Quick! Look out your window! Have heaven and earth passed away? No? Then neither has God’s laws or holy days! That should settle the matter. In this vein, get your Bible and also look up Matthew 19:17; 24:35; Luke 16:17; 21:33; and Revelation 22:14; along with Romans 7:1, 7, 12, 14, 16, 22, 25.

With this in mind, Colossians 2:14 plainly states exactly what was “nailed to the cross.”

“Blotting out the handwriting of ordinances that was against us, which was contrary to us, and took it [the handwriting of ordinances] out of the way, nailing it to his cross.” The handwriting of ordinances simply refers to the debt, or record of our sins, each of us have incurred. Clearly, the context of Colossians 2 is referring to this record of our sins, not to the Ten Commandments.

Our individual, personal sins have separated us from God and demand the death penalty (compare Isaiah 59:2 with 1 John 3:4 and Romans 6:23). This certificate, or debt of sin, is what Paul said was “against us” and “contrary to us” (Colossians 2:14), because it—this debt of sin—would prevent us from being in God’s Kingdom. Compare Galatians 5:19–21with Revelation 21:8.

Anciently, a criminal’s list of crimes—or, in our case, the citation of our sins—was often nailed to the stake with the criminal to cite the violations he was being punished for (as was the sign placed over the head of Jesus when He was falsely accused of saying He was a king in place of Caesar—Matthew 27:37). Thus, all the believers’ sins were put to Christ’s account. He, being innocent of all sin, paid our debt for us—in our stead. Only two things were nailed to the cross: 1) the body of Christ, and 2) the record of our sins.
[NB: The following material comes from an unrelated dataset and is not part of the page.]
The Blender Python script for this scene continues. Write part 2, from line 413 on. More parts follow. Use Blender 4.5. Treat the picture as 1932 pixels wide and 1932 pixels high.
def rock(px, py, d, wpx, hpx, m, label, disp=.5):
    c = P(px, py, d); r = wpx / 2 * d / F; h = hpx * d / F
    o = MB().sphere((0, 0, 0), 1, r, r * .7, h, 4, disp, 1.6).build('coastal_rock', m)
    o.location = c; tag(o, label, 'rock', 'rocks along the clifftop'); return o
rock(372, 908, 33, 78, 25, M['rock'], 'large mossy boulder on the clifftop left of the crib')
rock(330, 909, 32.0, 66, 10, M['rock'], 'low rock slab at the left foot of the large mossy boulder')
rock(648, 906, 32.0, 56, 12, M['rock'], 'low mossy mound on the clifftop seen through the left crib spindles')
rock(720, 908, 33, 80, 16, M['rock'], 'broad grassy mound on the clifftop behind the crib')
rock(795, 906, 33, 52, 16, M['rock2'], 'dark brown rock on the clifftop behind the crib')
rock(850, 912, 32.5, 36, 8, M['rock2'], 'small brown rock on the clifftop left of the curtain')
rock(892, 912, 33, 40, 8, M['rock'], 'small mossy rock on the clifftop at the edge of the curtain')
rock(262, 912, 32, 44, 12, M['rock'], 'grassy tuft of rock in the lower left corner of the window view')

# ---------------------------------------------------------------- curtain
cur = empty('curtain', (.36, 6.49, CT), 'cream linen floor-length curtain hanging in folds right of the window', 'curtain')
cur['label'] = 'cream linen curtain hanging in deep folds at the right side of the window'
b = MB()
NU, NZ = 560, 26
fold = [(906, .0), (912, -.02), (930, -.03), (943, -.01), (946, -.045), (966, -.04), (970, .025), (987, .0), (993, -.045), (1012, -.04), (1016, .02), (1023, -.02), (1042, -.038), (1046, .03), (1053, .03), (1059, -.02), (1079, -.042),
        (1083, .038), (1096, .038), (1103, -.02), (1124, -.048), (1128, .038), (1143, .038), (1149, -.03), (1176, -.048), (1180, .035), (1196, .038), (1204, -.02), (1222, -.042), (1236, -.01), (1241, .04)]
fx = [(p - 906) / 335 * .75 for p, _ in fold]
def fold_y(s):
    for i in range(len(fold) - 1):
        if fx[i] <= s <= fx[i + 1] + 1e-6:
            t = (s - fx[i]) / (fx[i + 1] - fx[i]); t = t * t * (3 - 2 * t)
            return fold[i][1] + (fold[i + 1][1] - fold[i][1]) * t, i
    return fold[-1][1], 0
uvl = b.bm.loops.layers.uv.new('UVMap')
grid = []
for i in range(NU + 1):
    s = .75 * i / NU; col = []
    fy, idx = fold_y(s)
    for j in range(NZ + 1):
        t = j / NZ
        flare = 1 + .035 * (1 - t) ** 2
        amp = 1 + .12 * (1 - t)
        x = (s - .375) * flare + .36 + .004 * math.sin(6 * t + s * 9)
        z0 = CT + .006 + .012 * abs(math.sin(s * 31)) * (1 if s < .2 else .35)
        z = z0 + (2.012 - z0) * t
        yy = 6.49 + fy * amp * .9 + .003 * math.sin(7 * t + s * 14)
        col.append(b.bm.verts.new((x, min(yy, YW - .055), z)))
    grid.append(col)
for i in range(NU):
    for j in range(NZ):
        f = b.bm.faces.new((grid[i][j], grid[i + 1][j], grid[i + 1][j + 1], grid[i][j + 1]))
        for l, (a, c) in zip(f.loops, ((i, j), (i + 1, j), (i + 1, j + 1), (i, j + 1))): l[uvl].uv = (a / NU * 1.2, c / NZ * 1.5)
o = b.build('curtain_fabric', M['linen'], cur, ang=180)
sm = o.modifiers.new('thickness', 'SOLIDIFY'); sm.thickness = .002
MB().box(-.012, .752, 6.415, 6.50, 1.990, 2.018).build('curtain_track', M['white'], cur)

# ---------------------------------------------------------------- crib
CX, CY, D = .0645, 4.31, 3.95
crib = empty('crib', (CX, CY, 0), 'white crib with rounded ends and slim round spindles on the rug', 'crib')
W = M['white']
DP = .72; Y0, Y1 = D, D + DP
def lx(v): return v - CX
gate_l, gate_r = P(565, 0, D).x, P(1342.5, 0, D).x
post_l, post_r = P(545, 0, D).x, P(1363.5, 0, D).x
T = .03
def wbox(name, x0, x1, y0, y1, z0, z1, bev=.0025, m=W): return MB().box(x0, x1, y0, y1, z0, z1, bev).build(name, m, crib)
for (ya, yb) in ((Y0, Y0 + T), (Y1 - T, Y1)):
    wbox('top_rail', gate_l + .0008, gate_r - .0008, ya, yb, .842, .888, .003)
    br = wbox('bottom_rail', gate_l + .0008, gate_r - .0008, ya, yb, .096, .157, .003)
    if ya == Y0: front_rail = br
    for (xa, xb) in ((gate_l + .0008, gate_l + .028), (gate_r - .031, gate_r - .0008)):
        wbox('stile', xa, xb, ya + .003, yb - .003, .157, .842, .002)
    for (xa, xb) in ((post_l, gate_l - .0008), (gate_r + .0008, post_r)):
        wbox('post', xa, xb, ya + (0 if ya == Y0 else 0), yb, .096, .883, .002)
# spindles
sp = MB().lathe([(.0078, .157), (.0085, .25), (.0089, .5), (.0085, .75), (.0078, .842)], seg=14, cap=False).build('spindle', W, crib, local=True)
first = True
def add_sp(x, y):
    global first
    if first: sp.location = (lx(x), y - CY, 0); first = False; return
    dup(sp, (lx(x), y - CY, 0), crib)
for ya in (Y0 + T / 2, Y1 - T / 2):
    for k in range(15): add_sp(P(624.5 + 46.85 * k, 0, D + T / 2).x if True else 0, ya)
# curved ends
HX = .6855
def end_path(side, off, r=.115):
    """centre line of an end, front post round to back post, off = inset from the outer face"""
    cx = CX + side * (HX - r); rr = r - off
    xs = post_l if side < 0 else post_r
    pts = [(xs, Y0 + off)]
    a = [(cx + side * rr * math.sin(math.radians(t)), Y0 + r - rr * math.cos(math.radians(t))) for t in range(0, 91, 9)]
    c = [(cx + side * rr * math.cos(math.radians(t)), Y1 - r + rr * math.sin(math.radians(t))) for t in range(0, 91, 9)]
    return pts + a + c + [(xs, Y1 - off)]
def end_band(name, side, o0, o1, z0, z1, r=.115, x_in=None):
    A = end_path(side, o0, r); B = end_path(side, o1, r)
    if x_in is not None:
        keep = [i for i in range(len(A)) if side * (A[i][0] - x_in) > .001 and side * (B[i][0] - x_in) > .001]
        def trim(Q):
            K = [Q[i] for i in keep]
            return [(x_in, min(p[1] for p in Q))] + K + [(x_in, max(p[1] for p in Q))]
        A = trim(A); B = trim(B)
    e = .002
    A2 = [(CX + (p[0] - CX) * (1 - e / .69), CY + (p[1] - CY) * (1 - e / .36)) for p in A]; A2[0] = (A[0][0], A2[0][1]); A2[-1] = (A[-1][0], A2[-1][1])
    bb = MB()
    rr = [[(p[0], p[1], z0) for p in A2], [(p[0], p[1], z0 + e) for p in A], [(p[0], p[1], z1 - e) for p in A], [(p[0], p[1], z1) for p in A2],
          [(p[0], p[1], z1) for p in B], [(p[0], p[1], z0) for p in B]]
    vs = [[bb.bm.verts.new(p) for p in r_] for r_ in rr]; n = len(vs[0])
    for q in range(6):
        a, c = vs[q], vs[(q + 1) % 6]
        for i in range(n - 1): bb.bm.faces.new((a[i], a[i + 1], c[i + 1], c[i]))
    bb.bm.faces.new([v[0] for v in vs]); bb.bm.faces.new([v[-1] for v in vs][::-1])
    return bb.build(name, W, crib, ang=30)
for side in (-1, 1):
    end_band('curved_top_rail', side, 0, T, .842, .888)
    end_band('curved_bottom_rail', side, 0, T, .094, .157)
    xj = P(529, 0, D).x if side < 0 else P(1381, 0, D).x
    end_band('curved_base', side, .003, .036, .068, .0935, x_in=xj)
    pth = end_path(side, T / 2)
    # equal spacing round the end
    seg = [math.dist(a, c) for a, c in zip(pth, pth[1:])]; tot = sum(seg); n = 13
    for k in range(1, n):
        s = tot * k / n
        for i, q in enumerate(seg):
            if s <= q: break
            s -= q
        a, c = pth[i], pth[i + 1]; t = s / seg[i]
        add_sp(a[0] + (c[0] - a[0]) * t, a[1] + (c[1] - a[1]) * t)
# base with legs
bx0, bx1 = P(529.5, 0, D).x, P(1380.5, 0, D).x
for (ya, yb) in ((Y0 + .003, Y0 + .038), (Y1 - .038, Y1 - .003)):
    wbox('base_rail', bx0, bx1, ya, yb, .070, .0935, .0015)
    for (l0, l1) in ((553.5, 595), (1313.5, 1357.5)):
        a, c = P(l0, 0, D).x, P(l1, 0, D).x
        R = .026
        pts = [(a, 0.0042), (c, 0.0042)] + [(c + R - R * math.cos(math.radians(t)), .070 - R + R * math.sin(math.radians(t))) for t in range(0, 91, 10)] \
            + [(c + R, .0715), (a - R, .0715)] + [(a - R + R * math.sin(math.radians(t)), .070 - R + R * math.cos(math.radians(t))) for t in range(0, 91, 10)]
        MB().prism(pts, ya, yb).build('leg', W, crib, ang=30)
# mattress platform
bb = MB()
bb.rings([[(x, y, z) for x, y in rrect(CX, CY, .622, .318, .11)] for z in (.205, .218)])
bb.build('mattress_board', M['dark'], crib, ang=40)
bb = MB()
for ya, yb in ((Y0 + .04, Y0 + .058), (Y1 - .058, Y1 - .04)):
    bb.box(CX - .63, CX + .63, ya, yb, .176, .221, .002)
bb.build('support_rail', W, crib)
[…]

No laws of any kind were nailed to the stake!

Paul’s whole point in Colossians 2 is that Christ’s sacrifice alone is all that is necessary. Nothing else—no work of man, no ritual, no angel, no pagan gods, no traditions, no principality—can save us. Christ is our Savior, and Christ in us through His Holy Spirit is our hope of glory (Colossians 1:27). Only Christ, with His sacrifice, is able to nail every person’s spiritual debts, or sins, to the stake.

Rather than “doing away” with God’s laws or holy days, Paul’s comments in this passage confirm the Colossian Christians were indeed OBSERVING the weekly Sabbath and holy days of God more than 30 years after Jesus Christ’s death and resurrection!

Had they not been observing these days, the heretics would have had no basis for their objections to the eating and drinking aspects—the feasting portion—of the Sabbath and the holy days.